Gesù indica un espediente sempre valido e attuale perché la fede dei suoi discepoli sia sempre all'altezza di ogni avversità, e questa risorsa è quella dell'umiltà: essa è il presupposto della fede e di ogni altra virtù e suppone sempre disposizione al servizio e all'abnegazione nei confronti di Dio, fiducia disinvolta e indiscussa in Lui soprattutto al momento del dolore e della prova, affidamento alla croce come preambolo della resurrezione. Che un padrone si mostri così burbero e crudele da pretendere che il suo servo, stremato dalla fatica nei campi, non si rifocilli e provveda subito a servirlo a tavola, questo non sempre è possibile che succeda. Quello che fra le righe vuole sottolineare Gesù è appunto l'umiltà e la disposizione paziente che molte volte richiede la nostra fede in lui e la perseveranza nonostante le prove ingenti e massacranti e se la fede si combina con la perseveranza e con l'umiltà essa diventa davvero prerogativa abnorme in grado di smuovere le montagne e sradicare alberi. Forse essa non provocherà questi fenomeni in senso materiale, ma certamente otterrà i dovuti effetti di gratificazione e di ricompensa.
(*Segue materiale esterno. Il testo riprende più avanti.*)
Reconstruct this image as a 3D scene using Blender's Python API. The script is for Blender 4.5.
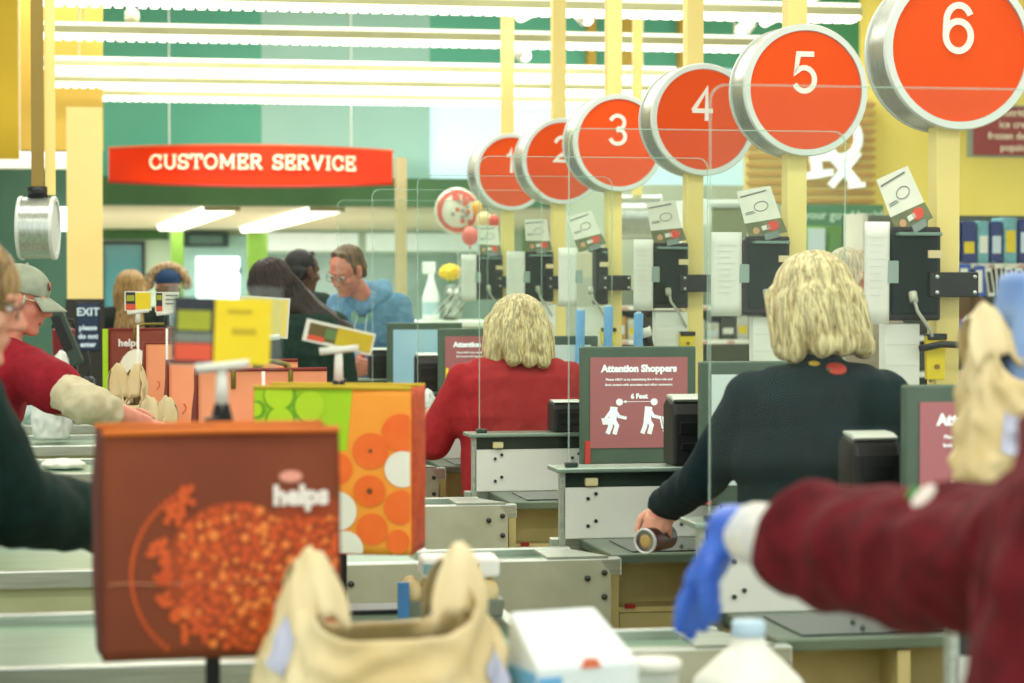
import bpy, bmesh, math, random
from mathutils import Vector, Matrix, noise, Quaternion
for o in list(bpy.data.objects): bpy.data.objects.remove(o)
scn = bpy.context.scene
COL = scn.collection
R_ = math.radians
random.seed(7)
def steady(t): return sum((i+1)*ord(c) for i, c in enumerate(t))

# ------------------------------------------------------------------ camera
FPX = 2310.0
PSI = math.atan(432/2310); TH = math.atan(61.5/2310)
CAM = Vector((0, 0, 1.58))
FW = Vector((math.sin(PSI)*math.cos(TH), math.cos(PSI)*math.cos(TH), -math.sin(TH)))
RT = Vector((math.cos(PSI), -math.sin(PSI), 0)); UP = RT.cross(FW)
cd = bpy.data.cameras.new('camera'); cam = bpy.data.objects.new('camera', cd); COL.objects.link(cam)
cam.location = CAM; cam.rotation_euler = (math.pi/2-TH, 0, -PSI)
cd.sensor_width = 36; cd.lens = FPX/1024*36; cd.clip_end = 200
cd.dof.use_dof = True; cd.dof.focus_distance = 8.3; cd.dof.aperture_fstop = 3.7; cd.dof.aperture_blades = 8
scn.camera = cam
def W(px, py, dz): return CAM + dz*(FW + (px-512)/FPX*RT + (341.5-py)/FPX*UP)      # a point seen at px,py, dz metres away
def WY(px, py, Y):
    d = FW + (px-512)/FPX*RT + (341.5-py)/FPX*UP
    return CAM + d*(Y/d.y)

# ------------------------------------------------------------------ light and exposure
scn.view_settings.view_transform = 'Standard'; scn.view_settings.look = 'None'
scn.view_settings.exposure = 0.42; scn.view_settings.gamma = 1.0; scn.view_settings.use_curve_mapping = False
scn.cycles.transparent_max_bounces = 40; scn.cycles.max_bounces = 6
scn.cycles.diffuse_bounces = 3; scn.cycles.glossy_bounces = 3; scn.cycles.sample_clamp_indirect = 4
wd = bpy.data.worlds.new('daylight'); scn.world = wd; wd.use_nodes = True
wd.node_tree.nodes['Background'].inputs[0].default_value = (0.93, 1.0, 0.95, 1)
wd.node_tree.nodes['Background'].inputs[1].default_value = 1.22
def area(loc, sx, sy, power, col=(1.0, 0.99, 0.92), rot=(0, 0, 0)):
    l = bpy.data.lights.new('ceiling_area_light', 'AREA'); l.shape = 'RECTANGLE'; l.size = sx; l.size_y = sy; l.energy = power; l.color = col
    o = bpy.data.objects.new('ceiling_area_light', l); COL.objects.link(o); o.location = loc; o.rotation_euler = rot
    return o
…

Ma l'intendimento parabolico di Gesù sottende anche un altro significato: sarà Dio stesso, alla fine, il padrone comprensivo che non soltanto non pretenderà sforzi mostruosi dai suoi servi fedeli, ma sarà disposto a passare a servirli egli stesso a tavola, così come Gesù insegna in un altro discorso parabolico sulla vigilanza: Dio non solamente ricompensa la nostra fatica e il nostro sudore, ma si dispone anche a servirci nella misura della nostra fedeltà. Per questo motivo la fede non deve soccombere alla nostra debolezza né gli ostacoli e le prove devono sminuirne la forza e l'efficacia; piuttosto essa va rinvigorita dall'umiltà e dalla penitenza.